#### Request
Retype exactly the lines from the first one through the line with "sh.prism([(XR + .09, y, z)", including both ends; skip any pictures.
## BEGIN Given data
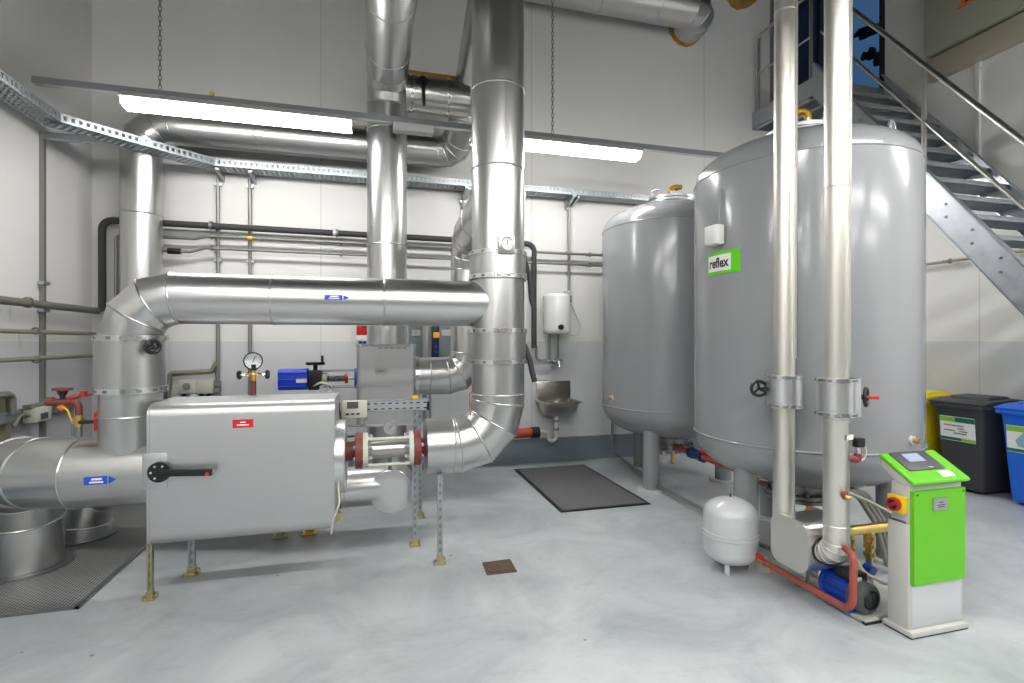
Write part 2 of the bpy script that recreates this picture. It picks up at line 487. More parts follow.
# ---- doorway at stair head (blue glazed door) and dark opening on the back wall
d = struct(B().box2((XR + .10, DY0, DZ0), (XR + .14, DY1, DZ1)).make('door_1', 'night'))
fr = B()
fr.box2((XR - .02, DY0 - .03, DZ0), (XR + .16, DY0 + .03, DZ1)); fr.box2((XR - .02, DY1 - .03, DZ0), (XR + .16, DY1 + .03, DZ1)); fr.box2((XR - .02, DY0, DZ1 - .06), (XR + .16, DY1, DZ1))
fr.make('door_frame', 'black', d)
sh = B()
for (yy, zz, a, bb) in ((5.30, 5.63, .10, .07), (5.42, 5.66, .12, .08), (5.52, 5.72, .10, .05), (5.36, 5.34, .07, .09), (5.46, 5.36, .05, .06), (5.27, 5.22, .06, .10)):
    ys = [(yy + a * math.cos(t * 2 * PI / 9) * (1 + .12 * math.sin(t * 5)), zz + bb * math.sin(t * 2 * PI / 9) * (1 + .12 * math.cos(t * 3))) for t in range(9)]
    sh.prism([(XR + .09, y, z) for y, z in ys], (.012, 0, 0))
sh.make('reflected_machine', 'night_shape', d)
w1 = struct(B().box2((5.46, YB - .02, 4.75), (6.24, YB + .01, 6.6)).make('window_1', 'dark'))
f = B()
for (x0, x1, z0, z1) in ((5.40, 5.46, 4.7, 6.6), (6.22, 6.28, 4.7, 6.6), (5.46, 6.24, 6.54, 6.6)): f.box2((x0, YB - .05, z0), (x1, YB, z1))
f.make('window_frame', 'steel', w1)

# ---- floor grating over the pipe pit
gm = bpy.data.materials.new('perforated_grating'); gm.use_nodes = True
nt = gm.node_tree; pb = nt.nodes['Principled BSDF']; N, L = nt.nodes.new, nt.links.new
g = N('ShaderNodeNewGeometry'); mp = N('ShaderNodeMapping'); mp.inputs['Scale'].default_value = (52, 52, 1)
L(g.outputs['Position'], mp.inputs['Vector'])
vo = N('ShaderNodeTexVoronoi'); vo.voronoi_dimensions = '2D'; vo.inputs['Scale'].default_value = 1; vo.inputs['Randomness'].default_value = 0.0
L(mp.outputs[0], vo.inputs['Vector'])
cr = N('ShaderNodeValToRGB'); cr.color_ramp.elements[0].position = .33; cr.color_ramp.elements[0].color = (0.05, 0.052, 0.054, 1)
cr.color_ramp.elements[1].position = .40; cr.color_ramp.elements[1].color = (0.42, 0.43, 0.42, 1)
L(vo.outputs['Distance'], cr.inputs[0]); L(cr.outputs[0], pb.inputs['Base Color'])
pb.inputs['Metallic'].default_value = .55; pb.inputs['Roughness'].default_value = .5
t = thing('floor_grating', 'perforated grey steel grating set in the floor around the thick pipe elbow', 'grating', (XL, 3.41, 0))
B().box2((XL + .008, 3.41, 0), (-1.61, 5.9, .010)).make('perforated_sheet', gm, t)
e = B(); e.box2((-1.625, 3.40, 0), (-1.60, 5.9, .014)); e.box2((XL + .008, 3.40, 0), (-1.60, 3.415, .014)); e.make('edge_angle', 'steel', t)

# ================================================================== MAIN PIPE LINE (axis Y0, Z0)
Y0, Z0 = 3.55, .77
# thick pipe from the pit to the box
RE = .20
ZE = .73
def bez(a, b, c, d, n):
    a, b, c, d = map(Vector, (a, b, c, d))
    return [a * (1 - t) ** 3 + b * 3 * t * (1 - t) ** 2 + c * 3 * t * t * (1 - t) + d * t ** 3 for t in [i / n for i in range(n + 1)]]
t = thing('supply_pipe', 'thick clad pipe with segmented elbow rising from the floor grating into the box casing', 'pipe', (-2.23, 4.10, 0))
pth = [Vector((-1.24, Y0, ZE))] + bez((-1.66, Y0, ZE), (-2.10, Y0, ZE), (-2.23, 4.10, .78), (-2.23, 4.10, .33), 5) + [Vector((-2.23, 4.10, .01))]
clad(t, pth, RE, bead=.007)
B().lathe([(RE + .004, .0), (RE + .05, .0), (RE + .05, .016), (RE + .004, .016)], (-2.23, 4.10, .01)).make('floor_collar', 'steel', t)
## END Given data
#### Solution
Write part 2 of the bpy script that recreates this picture. It picks up at line 487. More parts follow.
# ---- doorway at stair head (blue glazed door) and dark opening on the back wall
d = struct(B().box2((XR + .10, DY0, DZ0), (XR + .14, DY1, DZ1)).make('door_1', 'night'))
fr = B()
fr.box2((XR - .02, DY0 - .03, DZ0), (XR + .16, DY0 + .03, DZ1)); fr.box2((XR - .02, DY1 - .03, DZ0), (XR + .16, DY1 + .03, DZ1)); fr.box2((XR - .02, DY0, DZ1 - .06), (XR + .16, DY1, DZ1))
fr.make('door_frame', 'black', d)
sh = B()
for (yy, zz, a, bb) in ((5.30, 5.63, .10, .07), (5.42, 5.66, .12, .08), (5.52, 5.72, .10, .05), (5.36, 5.34, .07, .09), (5.46, 5.36, .05, .06), (5.27, 5.22, .06, .10)):
    ys = [(yy + a * math.cos(t * 2 * PI / 9) * (1 + .12 * math.sin(t * 5)), zz + bb * math.sin(t * 2 * PI / 9) * (1 + .12 * math.cos(t * 3))) for t in range(9)]
    sh.prism([(XR + .09, y, z) for y, z in ys], (.012, 0, 0))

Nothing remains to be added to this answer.